それは教師が真っ先にしなければならないことであり、
すぐにできることであり、
学校・教師でなければできないことでもある
、と。
    (→ねえ、ちょっと聞いてる?ウチのセンセイたち!
      アナタたちは、なんでやってくれなかったの?)


標的になっている子の話を丁寧に聞いてあげた後、
宮下さんが取った方法は、
いつも一緒にいて、被害者を精神的に支えたり、
いじめの状況を先生に訴えたりできる
「仲間」を作ること。



「いじめを止めなくていい。
いつも側にいて、つらい気持ちをわかっていてほしい。
そして必ず先生に知らせて」




この方法のキーポイントは、
「いじめを止めなくていい」というところだと思う。

いじめが行われているクラスの中にいて、
「やめろ」と注意することは、
次に自らがいじめの標的になるという危険性をはらんでおり、
そうたやすくできることではない。
実際にそのことでいじめの対象になったという例は
いくらでもある。

「同調する」こと「心を閉ざす」ことで
いじめ空間を生き抜いてきた体験。
それはすべての子どもたちが抱えている課題だ。



だから
注意できなければ加害者と同じ、という迫り方は、
いじめを見て心を痛めている子ども心をさらに苦しくする。

やめろ、と注意できなくてもいい。
同調しないことが大切。
そして苦しんでいる人を精神的に支えて。


宮下さんは子どもたちにそう呼びかけた。




nonに当てはまらない、と私が思ってしまったのは、
nonの場合は、「支援してくれる友達」となってくれる友達ができる前に、
いじめが始まってしまったから。
それから、彼女がだんだんに孤立していくまでの間、
彼女はずっと、
「自分がいじめられているのを遠巻きに見ている周りの子たち」を
観察し続けた。


担任が気付くのがもう少し早ければ。
担任があの無能者でなければ。

あの時、もし支援者を先生が探し出して来ても、
おそらくnonが拒否しただろう。
それくらい、nonの「友達」に対する絶望は深かった。


宮下さんの方法は、既に友達がいる場合、
そして、教師に能力がある場合は、とても有効だと思う。

一人、味方になってくれる友達がいれば、
nonは不登校にはならなかった。

それは私がこの2年ずっと思い続けていたことだから。




少し話はそれるが、それを今、妹が証明している。

中学生になった妹は、non以上に正義感の強い、真っ直ぐな子だ。
中学生になってはりきっている、というのもある。

小学校から一緒の、自閉症の子がクラスにいる。
ある日、その子のことを、クラスメイトがからかっていた。

「おい、ガイジ~(障碍児のこと)」(←信じられん!)
「わー、マザコンが伝染る」
(その子のお母さんはもちろん、しょっちゅう学校に来ている。
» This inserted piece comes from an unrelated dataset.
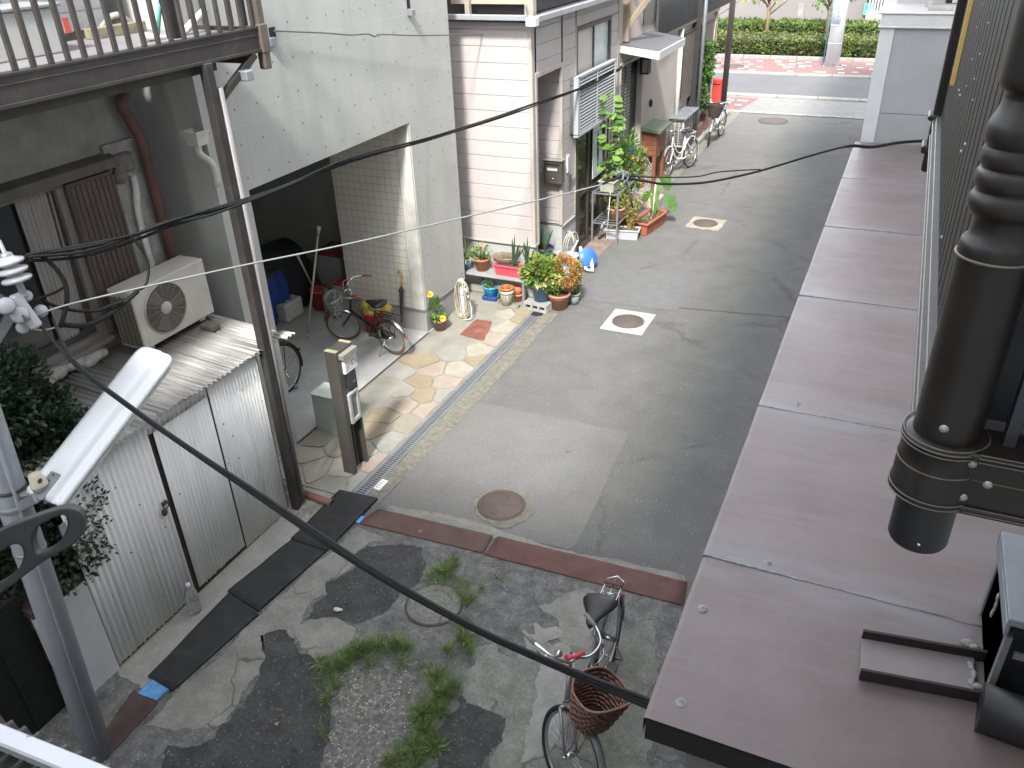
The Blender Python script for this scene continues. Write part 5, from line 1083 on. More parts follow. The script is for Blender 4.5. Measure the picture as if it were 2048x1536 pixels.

実習に付き添ったりもしている。)

その子が泣いているので理由を聞いた妹は、
からかっていた男子たちに向かって食ってかかったそうだ。
情けない男子たちは、オロオロと、
「こいつが言ったんだよ~」「お前だろ~」となすり合っていたらしい。
妹はその場で、先生に報告した(チクったという)。

その話を私に話すとき、妹は声を震わせていた。
目に涙を浮かべていた。

「よくやった」と褒めながら、
この子はいつかきっと、いじめの標的にされるだろう
という予感が襲ってくる。
実際にその予兆もある。

「大丈夫。私、お姉ちゃんと違うのは、友達いるから」
妹は言う。

そうであってほしい。
友だちは、妹を守ってくれるだろうか。




いじめをなくすには、まず周りの子たちから。